Op een omgevallen boom in het bos zit een man. Hij denkt na, schrijft af en toe iets op een velletje papier en trekt zich niets aan van de hond die blaffend zijn aandacht vraagt. Hij slaat ook geen acht op de drie mannen die achter hem staan en met microfoon en camera over zijn schouder heen proberen vast te leggen wat hij schrijft. Na een paar minuten knikt hij: het is zover, hij is er klaar voor.
De Franse sterschrijver Michel Houellebecq is geen wonder van welbespraaktheid. Niet alleen mompelt hij doorgaans onverstaanbaar, tijdens interviews neemt hij ook alle tijd om over de vragen na te denken, niet zelden tot wanhoop van de interviewer - die de stiltes dan maar begint op te vullen met nieuwe vragen en mogelijke antwoorden daarop, zodat de schrijver uiteindelijk alleen nog maar ja of nee hoeft te zeggen. Vooral voor televisiemakers is Houellebecq een ware nachtmerrie, want hoe kun je iemand uitgebreid laten nadenken als het item maar zeven minuten mag duren en als je weet dat de kijker elk moment kan wegzappen?
Het was dan ook maar afwachten wat de korte filmsessie zou opleveren die VPRO's R.A.M op het allerlaatste moment was gegund tijdens de drie dagen dat Houellebecq de Nederlandstalige pers te woord stond over zijn nieuwe roman Mogelijkheid van een eiland. Filmmakers Erik Lieshout en Arno Hagers en cameraman Benito Strangio kwamen zonder enige voorbereiding naar de Vogezen gereden, waar 's avonds laat in vijf minuten, aanvankelijk min of meer voor de grap, werd besloten tot een nogal gewaagd scenario: de aarzelende prater Houellebecq zou de volgende ochtend voor de camera een 's nachts voor te bereiden monoloog houden over een van de drie onderwerpen die Lieshout hem had voorgesteld.
Op locatie in het bos, een paar uur te laat omdat hij eerst nog naar de supermarkt wilde, zegt Houellebecq: 'Wacht even, ik moet mijn monoloog nog voorbereiden.' Er wordt zenuwachtig wat gegrinnikt, maar een paar minuten later geschiedt het wonder: zittend op een materiaalkoffer begint de schrijver in keurig nette volzinnen hardop te denken, minuten achtereen, zonder stil te vallen; zelfs het geblaf van zijn hond Clément kan hem niet afleiden. En dat patroon herhaalt zich op verzoek nog twee keer: eerst een paar minuten voorbereiding op de boomstam, met de filmploeg in zijn nek, dan een lange, vloeiende monoloog.

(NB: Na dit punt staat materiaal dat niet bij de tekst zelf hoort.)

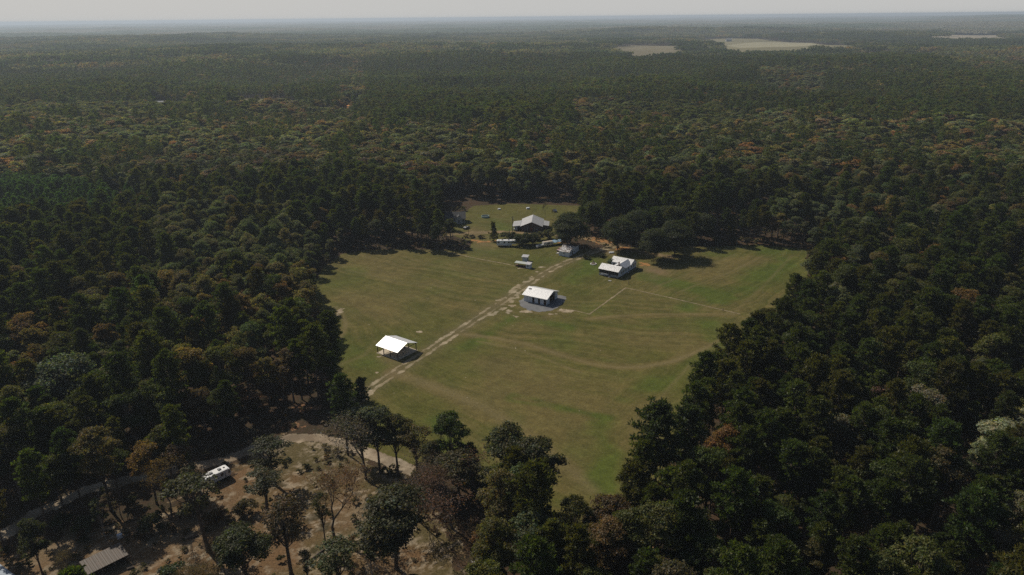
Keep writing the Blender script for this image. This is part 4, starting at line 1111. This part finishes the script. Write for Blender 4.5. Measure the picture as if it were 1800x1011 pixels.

Hier is duidelijk iemand aan het woord die goed over de dingen heeft nagedacht en die zelf zijn trouwste gesprekspartner is.
Houellebecq doet dit voor het eerst en vindt het een interessant experiment. Maar na drie monologen is het toch echt tijd om terug te gaan naar het hotel, waar de journalist van de Volkskrant behoorlijk ongeduldig begint te worden. Afgesproken wordt dat er de volgende ochtend nog een sessie zal plaatsvinden, waarin de schrijver zal voorlezen uit zijn nieuwe roman. Het levert prachtige beelden op: tegen de achtergrond van het schijnbaar desolate berglandschap van de Vogezen klinkt het ingetogen lyrische verhaal van de gekloonde toekomstmens Daniel25, die zijn geïsoleerde, onthechte leven vaarwel zegt en de wereld in trekt op zoek naar menselijke gevoelens. 'Het leven was echt,' luidt de laatste zin.